Mettant en garde contre "un risque de saturation sur les gares et sur les quais", la SNCF avait invité "tous ceux qui le peuvent à limiter leurs déplacements en train".

A la gare Lille Flandres, Christian Cogneaux, qui fait le trajet tous les jours entre Aulnoyes Aymeries et Paris, a vu tous ses trains supprimés. "On ne me laisse pas monter dans le train en me disant que je dois repayer un billet. Mais j'ai déjà un abonnement qui coûte 300 euros par mois (...) c'est énorme pour mon salaire et je n'ai pas les moyens de payer des billets en plus", a-t-il déploré, avant de devoir rentrer chez lui.

Pour faciliter les trajets des Franciliens, les véhicules accueillant trois personnes au moins étaient autorisés lundi à circuler sur les voies réservées aux bus et taxis en région parisienne, mais pas à Paris.

A Rouen, le marché d'intérêt national a été bloqué entre 06H00 et 09H00 par environ 150 militants CGT. "On va continuer toute la semaine des opérations de blocage économique et continuer le tour des entreprises pour renforcer la grève", a déclaré à l'AFP Gérald Le Corre, de la CGT 76.

 Début de polémique Delevoye -

Sous pression après un jeudi de mobilisation qui a jeté dans la rue plus de 800.000 manifestants, l'exécutif doit lever le voile sur une réforme des retraites encore floue.

Il défend un "système universel" par points censé remplacer à partir de 2025, ou un peu plus tard, les 42 régimes existants et être "plus juste", quand ses opposants redoutent une "précarisation" des pensionnés.

"Je suis rentré à la RATP pour le régime spécial, pas pour le plaisir de faire tchou tchou", réagissait lundi Rachid Baioui, 36 ans, conducteur de métro sur la ligne 9. A la station Mairie de Montreuil, plusieurs dizaines de conducteurs grévistes s'étaient rassemblés, huant leurs collègues non grévistes.

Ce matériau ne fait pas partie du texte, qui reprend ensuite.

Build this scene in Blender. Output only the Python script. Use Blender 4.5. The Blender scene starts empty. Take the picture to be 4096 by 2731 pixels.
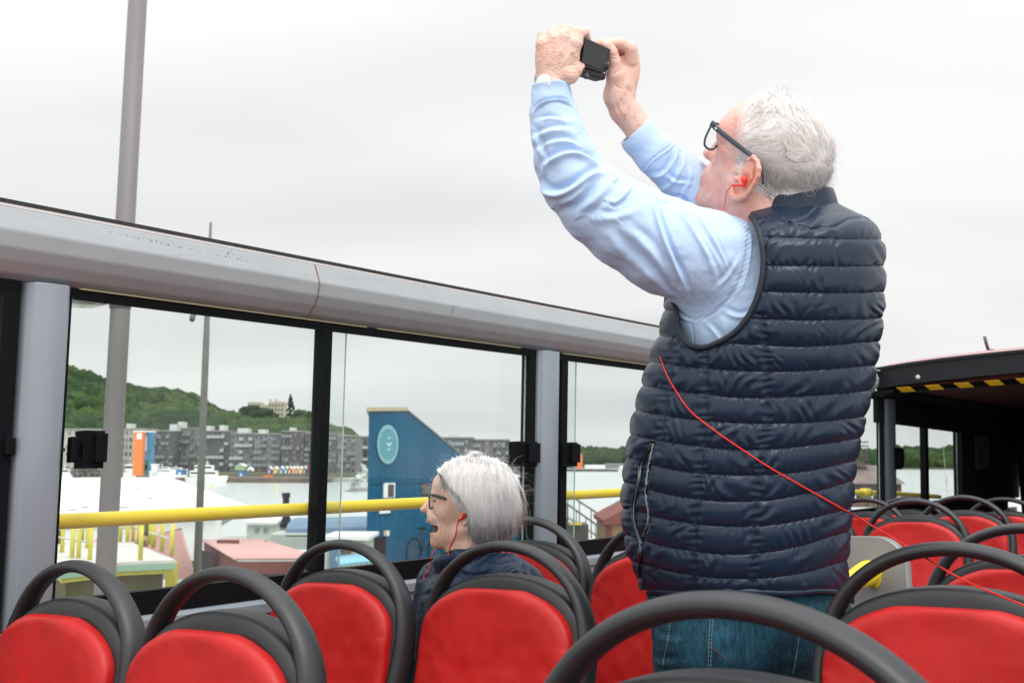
import bpy, math, random
import numpy as np
from math import radians, sin, cos, pi
# ------------------------------------------------------------------ camera
FPX, CX, CY = 4225.0, 2048.0, 1365.5          # focal length and centre, in pixels of a 4096 wide frame
CAM = np.array([0.0, 0.0, 5.6])
def axes(fwd, roll):
    F = np.array(fwd, float); F /= np.linalg.norm(F)
    R0 = np.cross(F, [0, 0, 1.0]); R0 /= np.linalg.norm(R0)
    U0 = np.cross(R0, F)
    return R0*cos(roll)+U0*sin(roll), U0*cos(roll)-R0*sin(roll), F
RW, UW, FW = axes((0, cos(.1141), sin(.1141)), .004)
th, pt = .652, .130
RB, UB, FB = axes((cos(pt)*cos(th), cos(pt)*sin(th), sin(pt)), -.029)
# rotation that carries bus axes (x forward, y to the kerb side wall, z up) into the world
MB = np.outer(RW, RB)+np.outer(UW, UB)+np.outer(FW, FB)
SB = .945
def D(px, py, d):
    px = np.asarray(px, float); py = np.asarray(py, float); d = np.asarray(d, float)
    v = FW+((px-CX)/FPX)[..., None]*RW-((py-CY)/FPX)[..., None]*UW
    return CAM+d[..., None]*v
def Rr(px, py): return FW+(px-CX)/FPX*RW-(py-CY)/FPX*UW
def G(px, py, z):                              # where a sight line meets the height z
    v = Rr(px, py); return CAM+v*((z-CAM[2])/v[2])
def Y(px, py, y):                              # where a sight line meets the distance y
    v = Rr(px, py); return CAM+v*(y/v[1])
def BP(P):
    P = np.asarray(P, float)*SB
    return CAM+P@MB.T
WS = 1.044                                     # side wall and everything fixed to it
def BPW(P): return BP(np.asarray(P, float)*WS)
sc = bpy.context.scene
camd = bpy.data.cameras.new("camera"); cam = bpy.data.objects.new("camera", camd)
sc.collection.objects.link(cam); sc.camera = cam
camd.sensor_width = 36.0; camd.lens = FPX/4096*36; camd.clip_start = .05; camd.clip_end = 20000
from mathutils import Matrix, Vector
cam.matrix_world = Matrix([[RW[i], UW[i], -FW[i], CAM[i]] for i in range(3)]+[[0, 0, 0, 1]])
camd.dof.use_dof = True; camd.dof.focus_distance = 2.0; camd.dof.aperture_fstop = 10.0
sc.view_settings.view_transform = 'Standard'; sc.view_settings.look = 'None'
sc.cycles.max_bounces = 14; sc.cycles.diffuse_bounces = 9; sc.cycles.transparent_max_bounces = 16
sc.view_settings.exposure = 0.0; sc.view_settings.gamma = 1.0
# ------------------------------------------------------------------ world: overcast sky
SUN_EL, SUN_AZ = radians(58), radians(150)     # azimuth from +y (view direction) clockwise
w = bpy.data.worlds.new("World"); sc.world = w; w.use_nodes = True
nt = w.node_tree; nt.nodes.clear(); N = nt.nodes.new; L = nt.links.new
sky = N('ShaderNodeTexSky'); sky.sky_type = 'NISHITA'; sky.sun_disc = False
sky.sun_elevation = SUN_EL; sky.sun_rotation = SUN_AZ
bg1 = N('ShaderNodeBackground'); bg1.inputs[1].default_value = .05; L(sky.outputs[0], bg1.inputs[0])
tc = N('ShaderNodeTexCoord'); sep = N('ShaderNodeSeparateXYZ'); L(tc.outputs['Generated'], sep.inputs[0])
def mth(op, a, b=None, c=None):
    n = N('ShaderNodeMath'); n.operation = op
    for i, v in enumerate((a, b, c)):
        if v is None: continue
        if isinstance(v, (int, float)): n.inputs[i].default_value = v
        else: L(v, n.inputs[i])
    return n.outputs[0]
zz = mth('MAXIMUM', sep.outputs[2], 0.0); den = mth('ADD', zz, .22)
cmb = N('ShaderNodeCombineXYZ'); L(mth('DIVIDE', sep.outputs[0], den), cmb.inputs[0]); L(mth('DIVIDE', sep.outputs[1], den), cmb.inputs[1])
mp = N('ShaderNodeMapping'); mp.inputs['Scale'].default_value = (.55, 1.5, 1); mp.inputs['Rotation'].default_value = (0, 0, radians(-12)); mp.inputs['Location'].default_value = (.3, .45, 0)
L(cmb.outputs[0], mp.inputs[0])
nz = N('ShaderNodeTexNoise'); nz.inputs['Scale'].default_value = 1.05; nz.inputs['Detail'].default_value = 3.5; nz.inputs['Roughness'].default_value = .42; nz.inputs['Distortion'].default_value = .25
L(mp.outputs[0], nz.inputs[0])
cr = N('ShaderNodeValToRGB'); e = cr.color_ramp.elements
e[0].position = .33; e[0].color = (.765, .777, .792, 1); e[1].position = .62; e[1].color = (.945, .942, .942, 1)
L(nz.outputs['Fac'], cr.inputs[0])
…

Lundi à 15H30, le haut-commissaire aux Retraites Jean-Paul Delevoye et la ministre des Solidarités Agnès Buzyn reçoivent les partenaires sociaux afin de "tirer les conclusions" de la concertation relancée en septembre. Puis le Premier ministre présentera, mercredi, "l'intégralité du projet" de réforme.

Dans ce contexte, le secrétaire général de la CGT Philippe Martinez a trouvé "gênant" sur franceinfo que M. Delevoye n'ait pas déclaré sa fonction d'administrateur de l'Institut de formation de la profession de l'assurance (Ifpass) dans sa déclaration d'intérêts à la Haute autorité pour la transparence de la vie publique (HATVP), comme l'a révélé Le Parisien lundi.

Une "erreur" et "une omission par oubli", a réagi M. Delevoye auprès du quotidien, reconnaissant que "ce n'est pas responsable".

Emmanuel Macron et Édouard Philippe, qui ont déjà consulté tout le week-end, doivent recevoir les ministres les plus concernés par la réforme et les dirigeants de la majorité à un dîner de "calage" mardi.

Ce plan porte "une ambition de sauvetage du système social français, et pas du tout de démantèlement comme cela a pu être caricaturé", affirme l'entourage du chef de l'État.

"On pourra apporter des réponses extrêmement positives pour beaucoup de gens qui subissent des injustices dans le système actuel: les femmes, les agriculteurs, et ceux qui ont des parcours hachés notamment", avait assuré dimanche Édouard Philippe.

"Nous tiendrons jusqu'au retrait" de la réforme, dans laquelle "il n'y a rien de bon", a toutefois prévenu le secrétaire général de la CGT Philippe Martinez. "Je ne négocierai pas la mise en œuvre de ce que je qualifie (de) monstre, (de) danger pour les retraites de demain", a abondé le numéro un de Force ouvrière, Yves Veyrier.

Le gouvernement devra en tout cas faire preuve de pédagogie pour répondre aux inquiétudes exprimées par de nombreuses professions appelées à se mobiliser à nouveau mardi. Parmi elles, les enseignants, qui craignent que leurs pensions baissent avec les nouvelles règles.

Les internes devraient en outre entrer dans la grève à partir de mardi, alors que la situation est hautement inflammable à l'hôpital.